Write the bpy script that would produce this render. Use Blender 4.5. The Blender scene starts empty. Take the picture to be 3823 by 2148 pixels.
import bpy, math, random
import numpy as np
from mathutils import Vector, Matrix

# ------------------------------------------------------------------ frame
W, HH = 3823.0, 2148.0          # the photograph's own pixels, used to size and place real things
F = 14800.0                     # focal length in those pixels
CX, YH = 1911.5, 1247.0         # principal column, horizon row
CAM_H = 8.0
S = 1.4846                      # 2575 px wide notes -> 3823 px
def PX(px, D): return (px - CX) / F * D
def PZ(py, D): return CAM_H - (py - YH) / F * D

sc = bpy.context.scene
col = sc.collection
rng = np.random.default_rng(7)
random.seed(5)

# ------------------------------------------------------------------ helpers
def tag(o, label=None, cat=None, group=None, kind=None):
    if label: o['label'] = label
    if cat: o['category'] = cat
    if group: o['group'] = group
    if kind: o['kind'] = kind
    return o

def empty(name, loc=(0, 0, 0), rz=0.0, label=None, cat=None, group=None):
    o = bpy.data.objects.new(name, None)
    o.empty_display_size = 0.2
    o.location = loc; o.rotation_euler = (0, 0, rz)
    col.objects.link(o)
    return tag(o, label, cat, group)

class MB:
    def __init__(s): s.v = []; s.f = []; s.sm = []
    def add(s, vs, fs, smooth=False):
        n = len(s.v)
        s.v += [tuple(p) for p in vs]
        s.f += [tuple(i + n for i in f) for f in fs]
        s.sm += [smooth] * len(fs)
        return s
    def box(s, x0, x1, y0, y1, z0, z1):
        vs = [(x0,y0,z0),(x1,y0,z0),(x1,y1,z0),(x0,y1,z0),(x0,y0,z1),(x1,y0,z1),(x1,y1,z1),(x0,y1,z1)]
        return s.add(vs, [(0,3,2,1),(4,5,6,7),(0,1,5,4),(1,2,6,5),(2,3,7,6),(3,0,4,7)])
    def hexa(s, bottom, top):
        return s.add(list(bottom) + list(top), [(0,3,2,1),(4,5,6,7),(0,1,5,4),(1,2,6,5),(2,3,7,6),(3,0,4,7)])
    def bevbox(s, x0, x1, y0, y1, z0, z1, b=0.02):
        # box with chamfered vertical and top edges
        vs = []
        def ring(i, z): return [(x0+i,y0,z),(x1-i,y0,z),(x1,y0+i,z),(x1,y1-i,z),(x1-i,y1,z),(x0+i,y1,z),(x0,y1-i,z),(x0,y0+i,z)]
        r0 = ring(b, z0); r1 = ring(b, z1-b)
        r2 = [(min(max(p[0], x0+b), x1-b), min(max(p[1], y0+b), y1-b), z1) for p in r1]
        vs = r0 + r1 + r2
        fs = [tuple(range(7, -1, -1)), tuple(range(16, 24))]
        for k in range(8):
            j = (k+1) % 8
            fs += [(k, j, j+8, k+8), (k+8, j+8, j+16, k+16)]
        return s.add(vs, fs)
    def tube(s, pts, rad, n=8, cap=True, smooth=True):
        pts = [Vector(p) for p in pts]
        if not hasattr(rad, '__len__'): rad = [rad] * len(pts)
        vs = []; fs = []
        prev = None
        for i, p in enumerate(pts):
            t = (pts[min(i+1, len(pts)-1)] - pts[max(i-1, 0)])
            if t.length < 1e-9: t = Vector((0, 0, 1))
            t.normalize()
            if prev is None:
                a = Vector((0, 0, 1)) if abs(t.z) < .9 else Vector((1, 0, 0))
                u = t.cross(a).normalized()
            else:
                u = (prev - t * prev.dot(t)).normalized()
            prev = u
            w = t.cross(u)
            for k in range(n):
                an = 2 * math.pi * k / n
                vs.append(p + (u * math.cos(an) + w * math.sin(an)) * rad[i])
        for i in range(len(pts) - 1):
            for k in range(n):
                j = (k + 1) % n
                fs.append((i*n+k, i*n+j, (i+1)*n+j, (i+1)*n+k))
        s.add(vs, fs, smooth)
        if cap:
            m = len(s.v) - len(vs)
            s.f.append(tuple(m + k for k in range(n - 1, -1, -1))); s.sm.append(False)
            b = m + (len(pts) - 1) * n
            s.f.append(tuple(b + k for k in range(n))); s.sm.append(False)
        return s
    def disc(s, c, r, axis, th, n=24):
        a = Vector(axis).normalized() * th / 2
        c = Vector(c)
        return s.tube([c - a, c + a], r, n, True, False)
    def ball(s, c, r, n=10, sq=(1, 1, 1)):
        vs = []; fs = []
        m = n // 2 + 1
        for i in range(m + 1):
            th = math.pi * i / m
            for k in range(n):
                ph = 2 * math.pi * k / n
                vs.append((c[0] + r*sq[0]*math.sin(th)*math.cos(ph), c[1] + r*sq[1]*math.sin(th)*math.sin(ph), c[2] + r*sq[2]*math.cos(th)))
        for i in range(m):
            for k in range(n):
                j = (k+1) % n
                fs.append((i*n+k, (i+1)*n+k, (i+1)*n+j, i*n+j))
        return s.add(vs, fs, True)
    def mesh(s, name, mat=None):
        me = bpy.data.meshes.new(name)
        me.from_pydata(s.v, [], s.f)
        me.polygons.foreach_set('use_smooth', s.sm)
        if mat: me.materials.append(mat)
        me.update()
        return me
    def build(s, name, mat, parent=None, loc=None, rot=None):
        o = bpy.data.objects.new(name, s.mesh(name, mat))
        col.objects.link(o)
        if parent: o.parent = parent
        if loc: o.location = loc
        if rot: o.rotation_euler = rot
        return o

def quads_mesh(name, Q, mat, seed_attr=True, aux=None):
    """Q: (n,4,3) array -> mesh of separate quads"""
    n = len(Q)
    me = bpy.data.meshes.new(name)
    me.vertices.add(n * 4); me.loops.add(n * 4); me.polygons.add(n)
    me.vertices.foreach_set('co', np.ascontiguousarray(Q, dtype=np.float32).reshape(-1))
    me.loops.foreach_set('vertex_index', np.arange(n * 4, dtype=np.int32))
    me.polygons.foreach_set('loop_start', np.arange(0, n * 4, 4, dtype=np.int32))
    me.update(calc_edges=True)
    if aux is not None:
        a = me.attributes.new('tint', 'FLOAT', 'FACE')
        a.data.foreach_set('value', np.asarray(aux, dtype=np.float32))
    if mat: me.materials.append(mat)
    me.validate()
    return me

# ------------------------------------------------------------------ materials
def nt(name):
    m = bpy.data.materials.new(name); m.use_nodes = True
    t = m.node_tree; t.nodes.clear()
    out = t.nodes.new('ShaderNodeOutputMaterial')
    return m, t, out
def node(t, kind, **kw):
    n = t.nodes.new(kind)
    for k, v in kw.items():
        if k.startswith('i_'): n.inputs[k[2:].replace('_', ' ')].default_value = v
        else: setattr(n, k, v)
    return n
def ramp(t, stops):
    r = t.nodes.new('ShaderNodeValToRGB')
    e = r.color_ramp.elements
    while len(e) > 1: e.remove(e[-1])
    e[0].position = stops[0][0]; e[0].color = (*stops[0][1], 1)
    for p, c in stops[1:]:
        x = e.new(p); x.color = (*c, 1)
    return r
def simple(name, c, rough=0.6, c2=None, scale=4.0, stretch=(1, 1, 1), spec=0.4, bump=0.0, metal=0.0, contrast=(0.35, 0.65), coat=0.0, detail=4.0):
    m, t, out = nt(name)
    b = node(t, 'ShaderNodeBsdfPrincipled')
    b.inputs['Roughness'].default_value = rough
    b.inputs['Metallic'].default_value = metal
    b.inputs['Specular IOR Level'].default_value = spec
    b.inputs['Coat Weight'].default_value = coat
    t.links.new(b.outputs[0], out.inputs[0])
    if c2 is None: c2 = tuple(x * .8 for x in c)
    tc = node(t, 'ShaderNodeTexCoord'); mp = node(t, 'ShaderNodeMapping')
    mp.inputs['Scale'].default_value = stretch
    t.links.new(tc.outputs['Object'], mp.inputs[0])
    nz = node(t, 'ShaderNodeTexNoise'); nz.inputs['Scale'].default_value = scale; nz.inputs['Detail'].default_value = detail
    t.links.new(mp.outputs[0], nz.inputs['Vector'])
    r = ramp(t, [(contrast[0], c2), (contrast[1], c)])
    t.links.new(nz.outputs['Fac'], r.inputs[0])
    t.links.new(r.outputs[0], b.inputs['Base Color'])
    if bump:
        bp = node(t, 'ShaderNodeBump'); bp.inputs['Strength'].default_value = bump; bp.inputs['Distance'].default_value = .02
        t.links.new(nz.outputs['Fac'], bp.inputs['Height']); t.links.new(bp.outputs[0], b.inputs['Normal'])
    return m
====
**WHAT YOU HAVE TO DO:** Write out, exactly and with nothing else, the lines of the listing above from its first line through the line with "from mathutils import Vector, Matrix".

**ANSWER BELOW:**
Write the bpy script that would produce this render. Use Blender 4.5. The Blender scene starts empty. Take the picture to be 3823 by 2148 pixels.
import bpy, math, random
import numpy as np
from mathutils import Vector, Matrix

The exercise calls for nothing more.